__TASK DIRECTIONS__
Can you copy out the data exactly? Leave the images out.

begin

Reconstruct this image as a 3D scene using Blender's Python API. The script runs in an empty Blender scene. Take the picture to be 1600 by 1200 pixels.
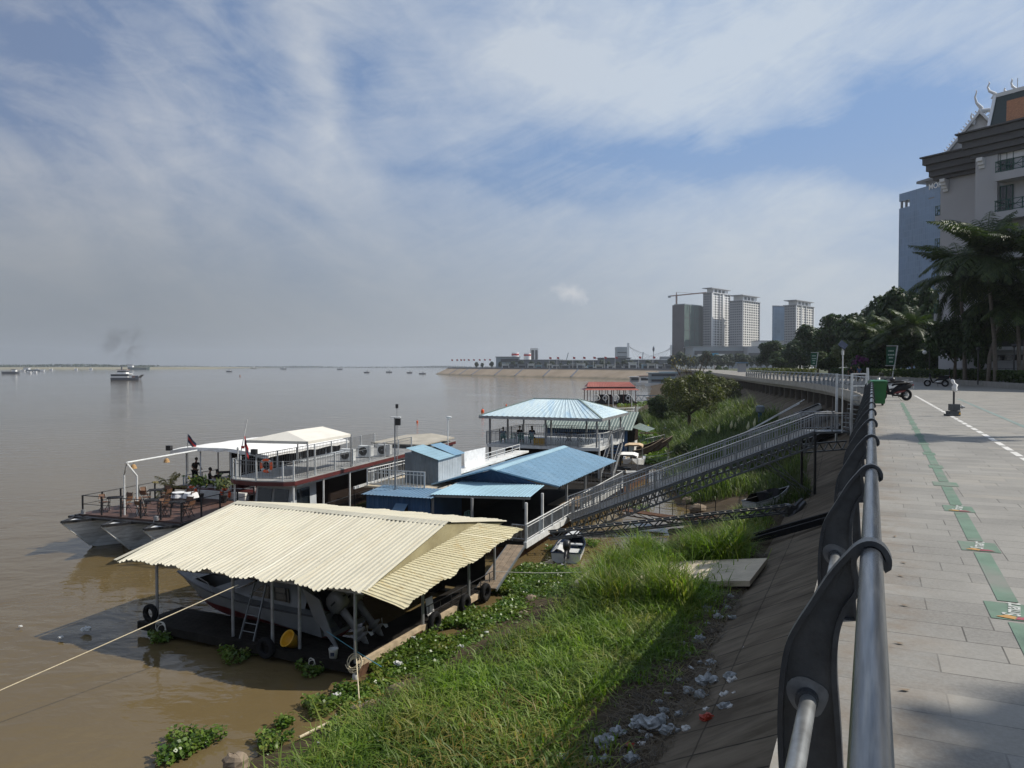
USE_HAZE = True
USE_SMOKE = True
import bpy, math, random
import numpy as np
from mathutils import Vector, Matrix
V = Vector
random.seed(7)
RNG = np.random.default_rng(11)
SC = bpy.context.scene
COL = SC.collection
R = math.radians
PI = math.pi
H = 9.5            # eye above the water
DECK = 7.87        # promenade level
Z3 = V((0, 0, 1))
PITCH = math.atan(28 / 1200)
def ray(px, py):
 x, y = (px - 800) / 1200, (600 - py) / 1200
 c, s = math.cos(PITCH), math.sin(PITCH)
 return V((x, c + y * s, -s + y * c))
def at(px, py, z):
 d = ray(px, py); t = (z - H) / d.z
 return V((0, 0, H)) + d * t
def atd(px, py, dist):
 d = ray(px, py)
 return V((0, 0, H)) + d * (dist / d.y)
def frame_of(d, up=Z3):
 d = d.normalized()
 s = d.cross(up)
 if s.length < 1e-5:
  s = d.cross(V((0, 1, 0)))
 s.normalize()
 return d, s, s.cross(d).normalized()
class MB:
 def __init__(self):
  self.v = []; self.f = []
 def add(self, vs, fs):
  o = len(self.v)
  self.v.extend(tuple(p) for p in vs)
  self.f.extend(tuple(i + o for i in f) for f in fs)
  return self
 def quad(self, *p):
  return self.add(p, [tuple(range(len(p)))])
 def hexa(self, b, t):
  n = len(b)
  fs = [tuple(reversed(range(n))), tuple(range(n, 2 * n))]
  fs += [(i, (i + 1) % n, n + (i + 1) % n, n + i) for i in range(n)]
  return self.add(list(b) + list(t), fs)
 def slab(self, pts, vec):
  vec = V(vec)
  return self.hexa([V(p) for p in pts], [V(p) + vec for p in pts])
 def box(self, c, sx, sy, sz, X=V((1, 0, 0)), Y=V((0, 1, 0)), Zv=Z3):
  c = V(c); a, b, d = X * sx / 2, Y * sy / 2, Zv * sz / 2
  return self.hexa([c - a - b - d, c + a - b - d, c + a + b - d, c - a + b - d],
                         [c - a - b + d, c + a - b + d, c + a + b + d, c - a + b + d])
 def beam(self, p0, p1, w, h=None, up=Z3):
  p0, p1 = V(p0), V(p1); h = h or w
  d, s, u = frame_of(p1 - p0, up)
  a, b = s * w / 2, u * h / 2
  return self.hexa([p0 - a - b, p0 + a - b, p0 + a + b, p0 - a + b], [p1 - a - b, p1 + a - b, p1 + a + b, p1 - a + b])
 def tube(self, p0, p1, r, n=8, r1=None):
  return self.path([p0, p1], r, n, r1=r1)
 def path(self, pts, r, n=8, closed=False, r1=None, cap=True):
  pts = [V(p) for p in pts]; m = len(pts); vs = []; fs = []
  s0 = None
  for i, p in enumerate(pts):
   if closed:
    d = pts[(i + 1) % m] - pts[i - 1]
   else:
    d = pts[min(i + 1, m - 1)] - pts[max(i - 1, 0)]
   d.normalize()
   if s0 is None:
    _, s, u = frame_of(d)
   else:
    s = s0 - d * s0.dot(d); s.normalize(); u = s.cross(d)
   s0 = s
   rr = r if r1 is None else r + (r1 - r) * i / max(1, m - 1)
   if isinstance(rr, (list, tuple)): rr = rr[i]
   for k in range(n):
    a = 2 * PI * k / n
    vs.append(p + s * (rr * math.cos(a)) + u * (rr * math.sin(a)))
  for i in range(m if closed else m - 1):
   j = (i + 1) % m
   for k in range(n):
    l = (k + 1) % n
    fs.append((i * n + k, i * n + l, j * n + l, j * n + k))
  if cap and not closed:
   fs.append(tuple(reversed(range(n)))); fs.append(tuple(range((m - 1) * n, m * n)))
  return self.add(vs, fs)
 def loft(self, rings, closed=True, caps=True):
  n = len(rings[0]); vs = [p for r in rings for p in r]; fs = []
  for i in range(len(rings) - 1):
   for k in range(n if closed else n - 1):
    l = (k + 1) % n
    fs.append((i * n + k, i * n + l, (i + 1) * n + l, (i + 1) * n + k))
  if caps and closed:
   fs.append(tuple(reversed(range(n)))); fs.append(tuple(range((len(rings) - 1) * n, len(rings) * n)))
  return self.add(vs, fs)
 def ball(self, c, rx, ry=None, rz=None, nu=12, nv=8, X=V((1, 0, 0)), Y=V((0, 1, 0)), Zv=Z3):
  ry = ry or rx; rz = rz or rx; c = V(c); rings = []
  for i in range(nv + 1):
   t = PI * i / nv - PI / 2
   cr, z = max(1e-3, math.cos(t)), math.sin(t)
   rings.append([c + X * (rx * cr * math.cos(2 * PI * k / nu)) + Y * (ry * cr * math.sin(2 * PI * k / nu)) + Zv * (rz * z) for k in range(nu)])
  return self.loft(rings)
 def torus(self, c, R0, r, A=V((1, 0, 0)), B=Z3, n=20, m=8):
  c = V(c)
  return self.path([c + A * (R0 * math.cos(2 * PI * i / n)) + B * (R0 * math.sin(2 * PI * i / n)) for i in range(n)], r, m, closed=True)
 def corr(self, p00, p10, p01, p11, pitch=0.2, amp=0.025, sharp=False, rows=1, ragged=0.0):
  """corrugated sheet, ribs run from the 0-edge to the 1-edge, repeated from p*0 to ...: p00->p10 is the edge across the ribs"""
  p00, p10, p01, p11 = V(p00), V(p10), V(p01), V(p11)
  L = ((p10 - p00).length + (p11 - p01).length) / 2
  k = max(2, int(L / pitch)); nrm = (p10 - p00).cross(p01 - p00).normalized()
  if nrm.z < 0 and abs(nrm.z) > .05: nrm = -nrm
  prof = [(0, 0), (.3, 0), (.42, 1), (.68, 1), (.8, 0)] if sharp else [(0, 0), (.17, .25), (.33, .75), (.5, 1), (.67, .75), (.83, .25)]
  us = [((i + a) / k, b) for i in range(k) for a, b in prof] + [(1.0, 0)]
  n = len(us); vs = []; rj = random.Random(int(L * 100)); jt = [(rj.uniform(-.35, .5), rj.uniform(-1, 1)) for _ in range(60)]
  for j in range(rows + 1):
   w = j / rows
   for u, b in us:
    a0 = p00.lerp(p10, u); a1 = p01.lerp(p11, u)
    q = a0.lerp(a1, w)
    if ragged:
     j1, j2 = jt[int(u * L / .86)]; q = q + nrm * (.03 * j1)
     if j == 0: q = q - (a1 - a0).normalized() * (.05 * j2)
    if ragged and j == 0:
     q = q - (a1 - a0).normalized() * (ragged * (math.sin(u * 61) * .5 + math.sin(u * 23 + 1)) * .5) - Z3 * ragged * .7 * (math.sin(u * 37 + 2) + .6 * math.sin(u * 91)) * .5
    vs.append(q + nrm * (b * amp))
  fs = [(j * n + i, j * n + i + 1, (j + 1) * n + i + 1, (j + 1) * n + i) for j in range(rows) for i in range(n - 1)]
  self.add(vs, fs)
  return self
 def build(self, name, m, parent=None, smooth=False, local=False):
  me = bpy.data.meshes.new(name)
  org = ORG.get(parent.name, V((0, 0, 0))) if parent else None
  vs = np.array(self.v, dtype=np.float64).reshape(-1, 3)
  if org is None:
   if local:
    org = V((0, 0, 0))
   else:
    c = (vs.min(0) + vs.max(0)) / 2; org = V((c[0], c[1], vs[:, 2].min()))
  vs = vs - np.array(org)
  me.from_pydata(vs.tolist(), [], self.f)
  if isinstance(m, str): m = M[m]
  me.materials.append(m)
  if smooth:
   me.polygons.foreach_set('use_smooth', [True] * len(me.polygons))
  o = bpy.data.objects.new(name, me); COL.objects.link(o)
  if parent:
   o.parent = parent
  elif not local:
   o.location = org
  ORG[o.name] = org
  return o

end

__RESPONSE__
Reconstruct this image as a 3D scene using Blender's Python API. The script runs in an empty Blender scene. Take the picture to be 1600 by 1200 pixels.
USE_HAZE = True
USE_SMOKE = True
import bpy, math, random
import numpy as np
from mathutils import Vector, Matrix
V = Vector
random.seed(7)
RNG = np.random.default_rng(11)
SC = bpy.context.scene
COL = SC.collection
R = math.radians
PI = math.pi
H = 9.5            # eye above the water
DECK = 7.87        # promenade level
Z3 = V((0, 0, 1))
PITCH = math.atan(28 / 1200)
def ray(px, py):
 x, y = (px - 800) / 1200, (600 - py) / 1200
 c, s = math.cos(PITCH), math.sin(PITCH)
 return V((x, c + y * s, -s + y * c))
def at(px, py, z):
 d = ray(px, py); t = (z - H) / d.z
 return V((0, 0, H)) + d * t
def atd(px, py, dist):
 d = ray(px, py)
 return V((0, 0, H)) + d * (dist / d.y)
def frame_of(d, up=Z3):
 d = d.normalized()
 s = d.cross(up)
 if s.length < 1e-5:
  s = d.cross(V((0, 1, 0)))
 s.normalize()
 return d, s, s.cross(d).normalized()
class MB:
 def __init__(self):
  self.v = []; self.f = []
 def add(self, vs, fs):
  o = len(self.v)
  self.v.extend(tuple(p) for p in vs)
  self.f.extend(tuple(i + o for i in f) for f in fs)
  return self
 def quad(self, *p):
  return self.add(p, [tuple(range(len(p)))])
 def hexa(self, b, t):
  n = len(b)
  fs = [tuple(reversed(range(n))), tuple(range(n, 2 * n))]
  fs += [(i, (i + 1) % n, n + (i + 1) % n, n + i) for i in range(n)]
  return self.add(list(b) + list(t), fs)
 def slab(self, pts, vec):
  vec = V(vec)
  return self.hexa([V(p) for p in pts], [V(p) + vec for p in pts])
 def box(self, c, sx, sy, sz, X=V((1, 0, 0)), Y=V((0, 1, 0)), Zv=Z3):
  c = V(c); a, b, d = X * sx / 2, Y * sy / 2, Zv * sz / 2
  return self.hexa([c - a - b - d, c + a - b - d, c + a + b - d, c - a + b - d],
                         [c - a - b + d, c + a - b + d, c + a + b + d, c - a + b + d])
 def beam(self, p0, p1, w, h=None, up=Z3):
  p0, p1 = V(p0), V(p1); h = h or w
  d, s, u = frame_of(p1 - p0, up)
  a, b = s * w / 2, u * h / 2
  return self.hexa([p0 - a - b, p0 + a - b, p0 + a + b, p0 - a + b], [p1 - a - b, p1 + a - b, p1 + a + b, p1 - a + b])
 def tube(self, p0, p1, r, n=8, r1=None):
  return self.path([p0, p1], r, n, r1=r1)
 def path(self, pts, r, n=8, closed=False, r1=None, cap=True):
  pts = [V(p) for p in pts]; m = len(pts); vs = []; fs = []
  s0 = None
  for i, p in enumerate(pts):
   if closed:
    d = pts[(i + 1) % m] - pts[i - 1]
   else:
    d = pts[min(i + 1, m - 1)] - pts[max(i - 1, 0)]
   d.normalize()
   if s0 is None:
    _, s, u = frame_of(d)
   else:
    s = s0 - d * s0.dot(d); s.normalize(); u = s.cross(d)
   s0 = s
   rr = r if r1 is None else r + (r1 - r) * i / max(1, m - 1)
   if isinstance(rr, (list, tuple)): rr = rr[i]
   for k in range(n):
    a = 2 * PI * k / n
    vs.append(p + s * (rr * math.cos(a)) + u * (rr * math.sin(a)))
  for i in range(m if closed else m - 1):
   j = (i + 1) % m
   for k in range(n):
    l = (k + 1) % n
    fs.append((i * n + k, i * n + l, j * n + l, j * n + k))
  if cap and not closed:
   fs.append(tuple(reversed(range(n)))); fs.append(tuple(range((m - 1) * n, m * n)))
  return self.add(vs, fs)
 def loft(self, rings, closed=True, caps=True):
  n = len(rings[0]); vs = [p for r in rings for p in r]; fs = []
  for i in range(len(rings) - 1):
   for k in range(n if closed else n - 1):
    l = (k + 1) % n
    fs.append((i * n + k, i * n + l, (i + 1) * n + l, (i + 1) * n + k))
  if caps and closed:
   fs.append(tuple(reversed(range(n)))); fs.append(tuple(range((len(rings) - 1) * n, len(rings) * n)))
  return self.add(vs, fs)
 def ball(self, c, rx, ry=None, rz=None, nu=12, nv=8, X=V((1, 0, 0)), Y=V((0, 1, 0)), Zv=Z3):
  ry = ry or rx; rz = rz or rx; c = V(c); rings = []
  for i in range(nv + 1):
   t = PI * i / nv - PI / 2
   cr, z = max(1e-3, math.cos(t)), math.sin(t)
   rings.append([c + X * (rx * cr * math.cos(2 * PI * k / nu)) + Y * (ry * cr * math.sin(2 * PI * k / nu)) + Zv * (rz * z) for k in range(nu)])
  return self.loft(rings)
 def torus(self, c, R0, r, A=V((1, 0, 0)), B=Z3, n=20, m=8):
  c = V(c)
  return self.path([c + A * (R0 * math.cos(2 * PI * i / n)) + B * (R0 * math.sin(2 * PI * i / n)) for i in range(n)], r, m, closed=True)
 def corr(self, p00, p10, p01, p11, pitch=0.2, amp=0.025, sharp=False, rows=1, ragged=0.0):
  """corrugated sheet, ribs run from the 0-edge to the 1-edge, repeated from p*0 to ...: p00->p10 is the edge across the ribs"""
  p00, p10, p01, p11 = V(p00), V(p10), V(p01), V(p11)
  L = ((p10 - p00).length + (p11 - p01).length) / 2
  k = max(2, int(L / pitch)); nrm = (p10 - p00).cross(p01 - p00).normalized()
  if nrm.z < 0 and abs(nrm.z) > .05: nrm = -nrm
  prof = [(0, 0), (.3, 0), (.42, 1), (.68, 1), (.8, 0)] if sharp else [(0, 0), (.17, .25), (.33, .75), (.5, 1), (.67, .75), (.83, .25)]
  us = [((i + a) / k, b) for i in range(k) for a, b in prof] + [(1.0, 0)]
  n = len(us); vs = []; rj = random.Random(int(L * 100)); jt = [(rj.uniform(-.35, .5), rj.uniform(-1, 1)) for _ in range(60)]
  for j in range(rows + 1):
   w = j / rows
   for u, b in us:
    a0 = p00.lerp(p10, u); a1 = p01.lerp(p11, u)
    q = a0.lerp(a1, w)
    if ragged:
     j1, j2 = jt[int(u * L / .86)]; q = q + nrm * (.03 * j1)
     if j == 0: q = q - (a1 - a0).normalized() * (.05 * j2)
    if ragged and j == 0:
     q = q - (a1 - a0).normalized() * (ragged * (math.sin(u * 61) * .5 + math.sin(u * 23 + 1)) * .5) - Z3 * ragged * .7 * (math.sin(u * 37 + 2) + .6 * math.sin(u * 91)) * .5
    vs.append(q + nrm * (b * amp))
  fs = [(j * n + i, j * n + i + 1, (j + 1) * n + i + 1, (j + 1) * n + i) for j in range(rows) for i in range(n - 1)]
  self.add(vs, fs)
  return self
 def build(self, name, m, parent=None, smooth=False, local=False):
  me = bpy.data.meshes.new(name)
  org = ORG.get(parent.name, V((0, 0, 0))) if parent else None
  vs = np.array(self.v, dtype=np.float64).reshape(-1, 3)
  if org is None:
   if local:
    org = V((0, 0, 0))
   else:
    c = (vs.min(0) + vs.max(0)) / 2; org = V((c[0], c[1], vs[:, 2].min()))
  vs = vs - np.array(org)
  me.from_pydata(vs.tolist(), [], self.f)
  if isinstance(m, str): m = M[m]
  me.materials.append(m)
  if smooth:
   me.polygons.foreach_set('use_smooth', [True] * len(me.polygons))
  o = bpy.data.objects.new(name, me); COL.objects.link(o)
  if parent:
   o.parent = parent
  elif not local:
   o.location = org
  ORG[o.name] = org
  return o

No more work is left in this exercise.